Sunday afternoon I sat on the stoop of my front porch enjoying a humid-free 80-degree West Michigan afternoon after a long morning of responsibilities at my church. It was a good morning, but I needed a mid-afternoon reflective break.
As I was sitting there enjoying the day and watching my 2 year old terrier-boxer-pug play, I looked over and noticed The Express, a free Grand Rapids weekend paper with tips from Dave Ramsey, local classifieds, some supermarket flyers, and a nice tasty grilled-chicken salad recipe. I’ll have to try that last one some day. We get this paper every weekend, but I rarely open that thing and usually complain how littery it is. This time I picked it up because an above-the-fold article caught my eye, titled “A Guide to Volunteering for the Time Strapped.”
Volunteering for the time strapped? “What a typically 21st-Century American newspaper article,” I thought.

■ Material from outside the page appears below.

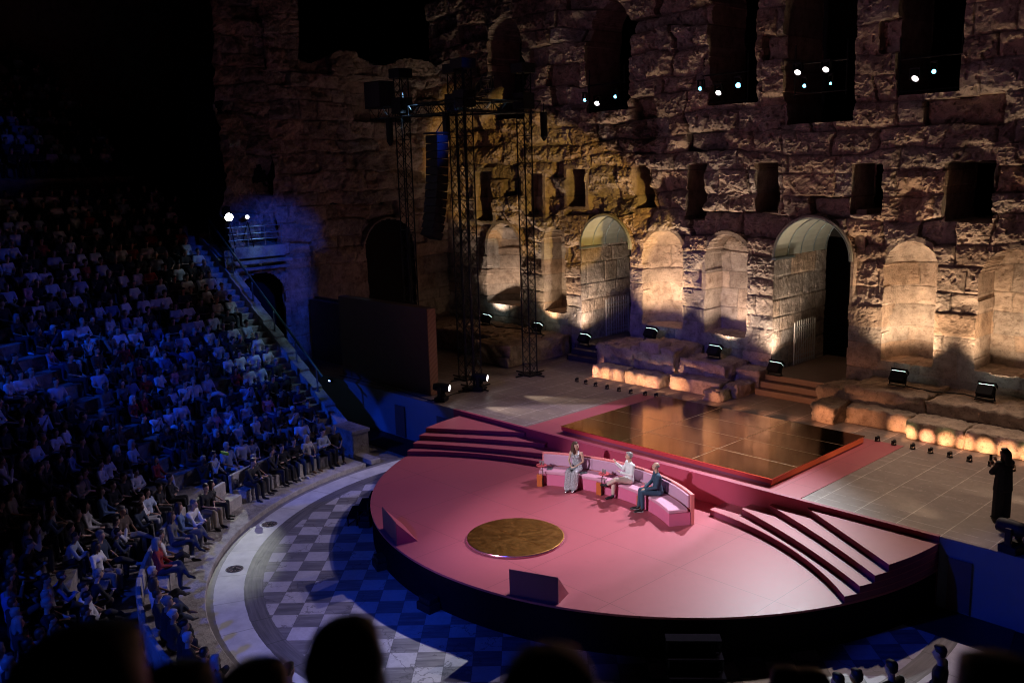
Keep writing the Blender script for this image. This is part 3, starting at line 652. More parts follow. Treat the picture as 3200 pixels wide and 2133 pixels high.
class Fig:
    """figure facing +Y, seat (or ground) at origin"""
    def __init__(s,**k):
        s.female=k.get('female',False); s.sc=1
        s.hip=k.get('hip',.10); s.lean=k.get('lean',0.0)
        sh=.165 if s.female else .19
        L_=s.lean; z0=s.hip
        s.pel=V((0,0,z0)); s.wai=V((0,-.01+.20*math.sin(L_),z0+.19*math.cos(L_))); s.che=V((0,-.015+.40*math.sin(L_),z0+.37*math.cos(L_)))
        s.nek=V((0,-.02+.52*math.sin(L_),z0+.50*math.cos(L_)))
        s.shl=[V((-sh,s.nek.y+.0,s.nek.z-.045)),V((sh,s.nek.y+.0,s.nek.z-.045))]
        s.head=k.get('head',V((0,s.nek.y+.035+.1*math.sin(L_),s.nek.z+.185))); s.hy=k.get('hyaw',0)
        s.knee=k.get('knee',[V((-.12,.43,z0+.03)),V((.12,.43,z0+.03))]); s.ank=k.get('ank',[V((-.12,.42,z0-.42)),V((.12,.42,z0-.42))])
        s.toe=k.get('toe',[V((-.14,.62,z0-.475)),V((.14,.62,z0-.475))])
        s.hj=[V((-.085,.02,z0)),V((.085,.02,z0))]
        s.elb=k.get('elb',[V((-.25,s.che.y+.08,z0+.20)),V((.25,s.che.y+.08,z0+.20))]); s.wri=k.get('wri',[V((-.08,.30,z0+.10)),V((.08,.28,z0+.11))])
        s.hdir=k.get('hdir',[V((.5,.8,-.2)),V((-.5,.8,-.2))]); s.pn=k.get('pn',[V((0,0,1)),V((0,0,1))])
        s.curl=k.get('curl',[.35,.35])
    def h(s,p): return rotz((s.head.x+p[0],s.head.y+p[1],s.head.z+p[2]),s.hy,s.head)
    def headp(s,detail=False):
        h=s.h
        P=[[(h((0,-.012,.035)),(.074,.092,.082)),(h((0,.018,-.02)),(.066,.078,.085))],[(h((0,.018,-.02)),(.064,.074,.07)),(h((0,.05,-.085)),(.034,.034,.028))]]
        P.append(cap(h((0,.085,.01)),h((0,.103,-.022)),.010,.014))
        for sx in (-1,1): P.append([(h((sx*.076,-.005,-.01)),(.012,.02,.032))])
        if detail:
            P.append([(h((-.03,.078,.03)),(.02,.012,.01)),(h((.03,.078,.03)),(.02,.012,.01))])
            P.append([(h((-.02,.082,-.055)),(.012,.010,.008)),(h((.02,.082,-.055)),(.012,.010,.008))])
            for sx in (-1,1): P.append([(h((sx*.038,.062,-.02)),(.022,.02,.02))])
        P.append([(s.nek+V((0,0,-.03)),(.058,.055,.04)),(h((0,-.01,-.06)),(.052,.052,.04))])
        return P
    def hand(s,i,detail):
        w=s.wri[i];d=s.hdir[i].normalized();n=s.pn[i].normalized();n=(n-d*n.dot(d)).normalized();sd=d.cross(n)*(1 if i==0 else -1)
        P=[]
        if not detail: return [cap(w,w+d*.09,.027,.022),cap(w+d*.06,w+d*.15-n*.03*s.curl[i]*2,.024,.012)]
        for q in (-.03,-.01,.01,.03): P.append([(w,(.024,.024,.024)),(w+d*.085+sd*q,(.0135,.0135,.0135))])
        ln=[.062,.078,.074,.070] if True else 0
        for q,l_ in zip((-.033,-.011,.011,.032),(.055,.07,.076,.068)):
            a=w+d*.085+sd*q; c=s.curl[i]*(1+.25*math.sin(q*90))
            b=a+(d*math.cos(c)-n*math.sin(c)+sd*q*1.8)*l_*.5
            e=b+(d*math.cos(c*2.2)-n*math.sin(c*2.2)+sd*q*1.8)*l_*.5
            P+= [cap(a,b,.0105,.0095),cap(b,e,.0095,.0075)]
        a=w+d*.025+sd*.025; b=a+(d*.55+sd*.75-n*.25).normalized()*.045; e=b+(d*.85+sd*.35-n*.3).normalized()*.035
        P+=[cap(a,b,.015,.0125),cap(b,e,.012,.009)]
        return P
    def torso(s,g=0):
        f=s.female; w=(.135 if f else .15)+g; c=(.150 if f else .172)+g
        P=[[(s.pel,((.155 if f else .15)+g,.115+g,.10+g)),(s.wai,((.118 if f else .138)+g,.092+g,.09+g))],[(s.wai,((.118 if f else .138)+g,.092+g,.09+g)),(s.che,(c,.108+g,.11+g))],
           [(s.che,(c,.108+g,.11+g)),(s.nek+V((0,0,-.06)),(.10+g,.07+g,.05))]]
        for i in (0,1): P.append([(s.shl[i],(.052+g,)*3),(s.nek+V((0,0,-.03)),(.055+g,.055+g,.03+g*.5))]); P.append([(s.shl[i],(.055+g,)*3),(s.che,(.10+g,.09+g,.09))])
        if f:
            for sx in (-1,1): P.append([(s.che+V((sx*.07,.085,.0)),(.055+g,.05+g,.055))])
        return P
    def arms(s,g=0,short=0):
        P=[]
        for i in (0,1):
            a=.045+g;b=.036+g;c=.026+g
            if s.female: a-=.008;b-=.006;c-=.004
            e=s.elb[i]
            if short: P.append(cap(s.shl[i],s.shl[i].lerp(e,.75),a+.006,b+.012))
            else: P+=[cap(s.shl[i],e,a,b),cap(e,s.wri[i].lerp(e,.06),b,c)]
        return P
    def legs(s,g=0,sh=1.0):
        P=[]
        for i in (0,1):
            k=s.knee[i];a=s.ank[i]
            P+=[cap(s.hj[i],k,.082+g,.057+g),cap(k,k.lerp(a,.35),.056+g,.053+g),cap(k.lerp(a,.35),k.lerp(a,sh),.053+g,.038+g*1.2)]
        return P
    def feet(s,g=0):
        P=[]
        for i in (0,1):
            a=s.ank[i];t=s.toe[i];d=(t-a); P.append([(a,(.036+g,)*3),(a.lerp(t,.25)+V((0,0,-.03 if abs(d.z)<.1 else 0)),(.038+g,)*3)]); P.append([(a.lerp(t,.05)+V((0,0,-.028)),(.034+g,)*3),(a.lerp(t,.75),(.038+g,.04,.024+g)),(t,(.030+g,.03,.02+g))])
        return P
def hair_prims(f,style):
    h=f.h
    P=[[(h((0,-.022,.05)),(.084,.096,.082))],[(h((0,-.05,0)),(.078,.06,.07))],[(h((0,.045,.098)),(.058,.04,.024)),(h((0,-.02,.09)),(.075,.07,.05))]]
    if style=='long':
        P+=[[(h((0,-.055,.03)),(.088,.065,.08)),(h((0,-.085,-.14)),(.085,.04,.06))],[(h((-.075,-.01,.02)),(.022,.05,.06)),(h((-.085,.0,-.15)),(.028,.035,.06))],[(h((.075,-.01,.02)),(.022,.05,.06)),(h((.085,.0,-.13)),(.028,.035,.06))]]
    if style=='bun': P.append([(h((0,-.11,.04)),(.04,.04,.04))])
    return P
def cut_hair(me,f,low):   # keep hair off the face
    return me
VOX=.024
def variant(pose,vox=VOX,style='short',low=False):
    f=Fig(**pose); out={}
    out['body']=blob('body',f.headp()+f.torso(-.012)+f.arms()+f.hand(0,False)+f.hand(1,False)+f.legs(-.006)+f.feet(-.008),vox)
    out['shirt']=blob('shirt',f.torso(.014)+f.arms(.014,short=pose.get('short',0)),vox)
    out['trousers']=blob('trousers',f.legs(.012,.93)+[[(f.pel+V((0,.01,-.01)),(.165,.128,.09))]],vox)
    out['hair']=blob('hair',hair_prims(f,style),vox*.8,1)
    ft_=f.feet(.006); out['shoe']=blob('shoe',ft_[:2],vox*.9,1); out['shoe2']=blob('shoe',ft_[2:],vox*.9,1)
    return out
SA=[(-.10,.30,.22),(.10,.28,.23)]
POSES=[
 dict(lean=-.08,short=1),
 dict(lean=.06,elb=[V((-.26,.10,.30)),V((.26,.10,.30))],wri=[V((.06,.20,.30)),V((-.08,.21,.33))],hdir=[V((1,.1,.1)),V((-1,.05,.1))]),
 dict(lean=.42,elb=[V((-.17,.36,.20)),V((.17,.36,.20))],wri=[V((-.04,.50,.30)),V((.05,.50,.28))],hdir=[V((.5,.5,.1)),V((-.5,.5,.1))]),
 dict(lean=-.05,knee=[V((-.10,.43,.13)),V((.08,.44,.24))],ank=[V((-.12,.42,-.32)),V((-.20,.62,.02))],toe=[V((-.14,.62,-.375)),V((-.30,.76,-.06))],short=1),
 dict(lean=.04,hyaw=.5,elb=[V((-.26,.02,.32)),V((.22,.22,.28))],wri=[V((-.1,.3,.2)),V((.05,.26,.56))],hdir=[V((.4,.8,-.1)),V((-.3,.2,.9))]),
 dict(female=True,lean=.0,short=1),
 dict(female=True,lean=.12,hyaw=-.35,elb=[V((-.22,.12,.30)),V((.22,.12,.30))],wri=[V((-.03,.32,.22)),V((.05,.31,.23))],short=1),
 dict(female=True,lean=-.04,knee=[V((-.06,.43,.20)),V((.10,.43,.12))],ank=[V((.16,.60,-.02)),V((.12,.42,-.32))],toe=[V((.24,.76,-.10)),V((.14,.62,-.375))]),
 dict(hip=.92,lean=.0,knee=[V((-.10,.03,.48)),V((.10,.03,.48))],ank=[V((-.11,-.02,.08)),V((.11,-.02,.08))],toe=[V((-.14,.18,.025)),V((.14,.18,.025))],elb=[V((-.27,-.02,1.12)),V((.27,-.02,1.12))],wri=[V((-.22,.16,.95)),V((.22,.16,.95))]),
]
STY=['short','short','short','short','short','long','bun','long','short']
VARS=[variant(p,style=s) for p,s in zip(POSES,STY)]
def setmat(o,m):
    if not o.data.materials: o.data.materials.append(m)
    o.material_slots[0].link='OBJECT'; o.material_slots[0].material=m
def put_person(vi,loc,rz,top,bot,skin,hair,shoe,label,group=None,sc=1.0,cat='person'):
    vs=VARS[vi]; o=bpy.data.objects.new('person',vs['body']); link(o); o.location=loc; o.rotation_euler=(0,0,rz); o.scale=(sc,)*3
    setmat(o,skin); tag(o,label,cat,group)
    for k,m in (('shirt',top),('trousers',bot),('hair',hair),('shoe',shoe),('shoe2',shoe)):
        if m is None: continue
        c=bpy.data.objects.new(k.rstrip('2'),vs[k]); link(c,o); setmat(c,m)
    return o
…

I opened the paper to read the rest of the article only to confirm my suspicions. Here are 5 tips the authors recommend you use to “fit [volunteering] into a hectic schedule”:
1) Create volunteering benchmarks for yourself
2) Make a list of volunteer activities that do not require a commitment
3) Pre-book volunteer days that correspond with “free” days, such as Columbus Day or MLK Day
4) Consider micro-volunteering opportunities you can do online
5) Ask your company about its volunteer policy
Now I’m sure the authors meant well. But I have to wonder whether they titled their article of helpful volunteer tips for the time-strapped American correctly. Based on this list it seems like it should have been titled “How to Serve by Requiring the Least from Me.” It’s as if they assume you can actually give of your time without giving of yourself—without requiring something from you. Based on this list the bar is set so low as to require almost nothing of someone who wants to “volunteer”—in fact you can volunteer online, and with zero-to-no commitment!
Apparently they haven’t met Linda from First Congregational Church in Muskegon, MI.
Every Saturday for at least a decade, this church in downtown Muskegon hosts a free breakfast for anyone who needs it. I volunteered there along with a few others from my church a month ago. I must say I didn’t walk into the experience with the best of attitudes, which I mostly blamed on several reason—our free breakfast consisted of mushy over-salted eggs, a barely warm hashbrown stick, and barely toasted buttered white toast; it was super hot in the dishpit where I was volunteering, mostly because I didn’t get the memo to wear shorts; and I was giving up a Saturday a 40-min drive away from where I live.
But then I met George who introduced me to Linda.
Linda is a 70’s-ish volunteer who has served (aka: volunteered) for almost a decade. And in the almost-ten years she’s served these poor men and women and children breakfast every Saturday she has missed only 4 days.
Every Saturday. For 10 years. Except 4 Saturdays.
That’s something like 500 Saturdays.
I’d say that blows this list of tips completely out of the water. And it proves something that this article fails to grasp:
serving and volunteering requires something from us. Something that this list of volunteering tips does not.
It requires our time. Our energy. Our attention. Our vacation days. Our Saturdays. Our body. Our money. Serving requires any number of things of us.
And afterward, we should hurt. Our bodies or planner or wallet or weekend plan or whatever else we hold and declare to be mine should throb and ache and be lost in the act of stooping down, basin and towel in hand, to wash the feet of those around us.
While reading this article I was reminded of an event in the life of Jesus and His relationship with His disciples. John 13 describes this scene where, sometime before His death, Jesus laid down His outer clothes, took up a towel, and served His disciples by washing their feet. Foot-washing was a common practice, especially for a household host. And here is Jesus—the only one true God, Lord of all creation, eventual Savior and Rescuer of humanity. Almost naked, both knees planted in the dirt of some Judean home, grubby foot in hand.
You see this One who should have rightfully demanded to be served by every person on the planet didn’t come to be served—Jesus Christ, Lord and Messiah, came to serve.
And it cost Him something. That act of service hurt. No not this one—the half-naked, knees-planted, foot-washing act of service. The one this act anticipated—the one that resulted from Christ laying down His life, taking up the blood-soaked boards of execution, and serving the world through His sacrificial death in order to wash our bodies and cleans us from sin.
In John 13, Jesus said that He has provided us an example that we should follow. We are called to do as Jesus did for His disciples—lay down our lives, pick up our towel, and serve the world around us.
And it should cost us something. Serving and volunteering should hurt. Especially our FranklinCoveys.
He who has ears, let him hear.
So what’s your towel? How would it look in your world, this week, to lay down your planner, pick up your towel, and serve the world around you?